Author's Response: Yes indeed, their tales would bring tears to any who do sympathize with their troubles they went through. As for Amorith, what can I say, except that she truly inherited the proud Noldor blood from her father--she refuses to go down without a fight. And of Haldir, if he really insists in winning her heart, he has gotten himself into a tough bargain. I hope to get the next chapter up as soon as I revise it. Thank you for reading it and hope the next installations won't disappoint you.
Date: Dec 01 2010 02:57 pm [Report This]
Title: Poolside Problem, Talan Trouble Reviewer: L8Bleumr Signed
Great chapter. Such emotions wrapped around wonderful use of dialog. Haldir is written well. I like to see him like this. And Orophin and Rumil seem very mischievous. But I love how Amorith seems to come unraveled in the talan as she relives a moment in time. Can't wait to know more of their story.

Author's Response: This chapter took me a few days, as I stripped it down from its original content and had to think of how to rewrite it in such a manner that the new ideas merged with the old that I wanted to keep. Haldir has been one of my favorite characters when I read the books, and I have always wanted to write something involving him. As for Amorith, all that rage and pent up desire she has been holding onto for centuries showed her softer side, and I am trying to portray her as more than some tragic heroine. Everyone has a past, and there are always motivating factors.

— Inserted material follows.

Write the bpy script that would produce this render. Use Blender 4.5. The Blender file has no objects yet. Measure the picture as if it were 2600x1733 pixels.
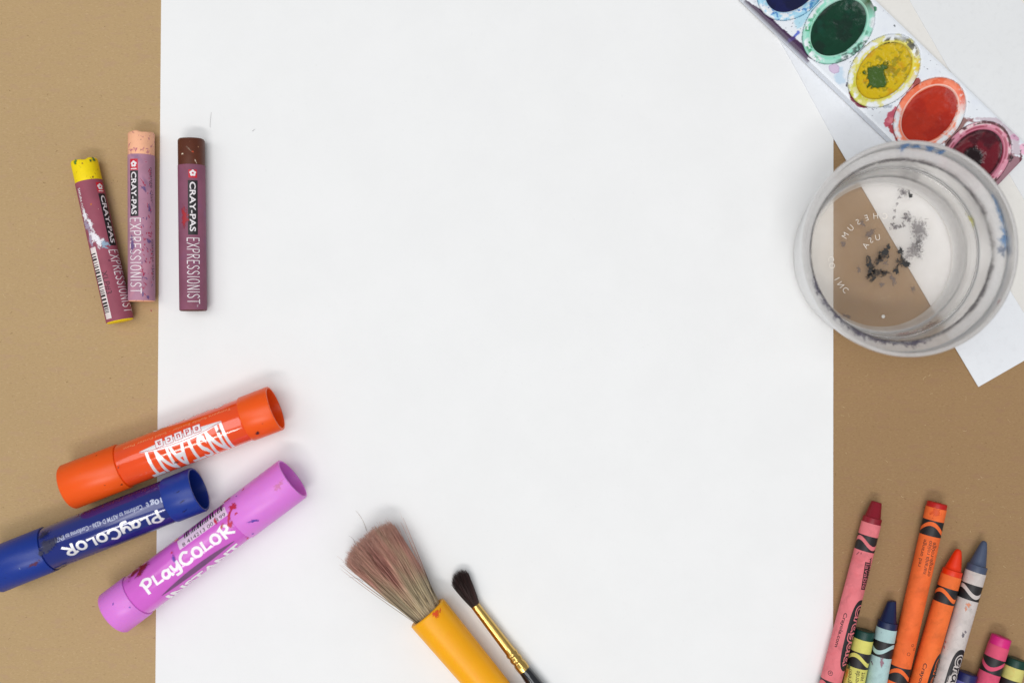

Glad you are enjoying this, and thanks as always for your thoughts.
Date: Nov 30 2010 01:24 pm [Report This]
Title: Beginnings Reviewer: L8Bleumr Signed
This is such a unique way to start a story. You have given us much of the sister's history in this way without having to actually visit the events. I cannot wait to hear from Amorith herself. I like her strength. I have always had a thing for a feminine warrior. I am ready to know more about her. I'm enjoying how you are slowly unfolding this story. Keep it up.

Author's Response: Thank you L8bleumr for your thoughts and kind words. I wanted to take a different approach and highlight the ancient magic and crafting abilities of the Noldor in a distinct manner, but not outrageously so either. I'm glad you found Forfirith's history told in an appropritate manner. The next chapters are mostly regarding Amorith, with a few diversions. Don't we all romanticize the idea of a feminine warrior? ;) Anyway, I am revising the next chapter and hope to have it posted soon.
Date: Nov 27 2010 07:47 pm [Report This]
Title: Into Thoughts Reviewer: L8Bleumr Signed
Don't worry about reviews. They will come. Sometimes it takes a while, especially with a new story. I think you are off to a good start. I can tell this is just the build up or intro to the real tale. I must admit, I am a sucker for a story with Thranduil and was excited to see him mentioned in the summary. I am curious to see where this leads to. On with the show.

Author's Response: Thank you for your thoughts. It has been about five years since I have written any fanfic, and this story has been in my head all these years, nagging me to be finished. I really am in love with the story, so here I am, back at it! Although I have chapters 1-26 already typed (and on the website where this story is already posted, I think up to chapter 21 is present), I am revieweing each chapter as new ideas came to me. I am trying not to let my disappointment over lack of reviews get to me. So yes, as you said, on with the show!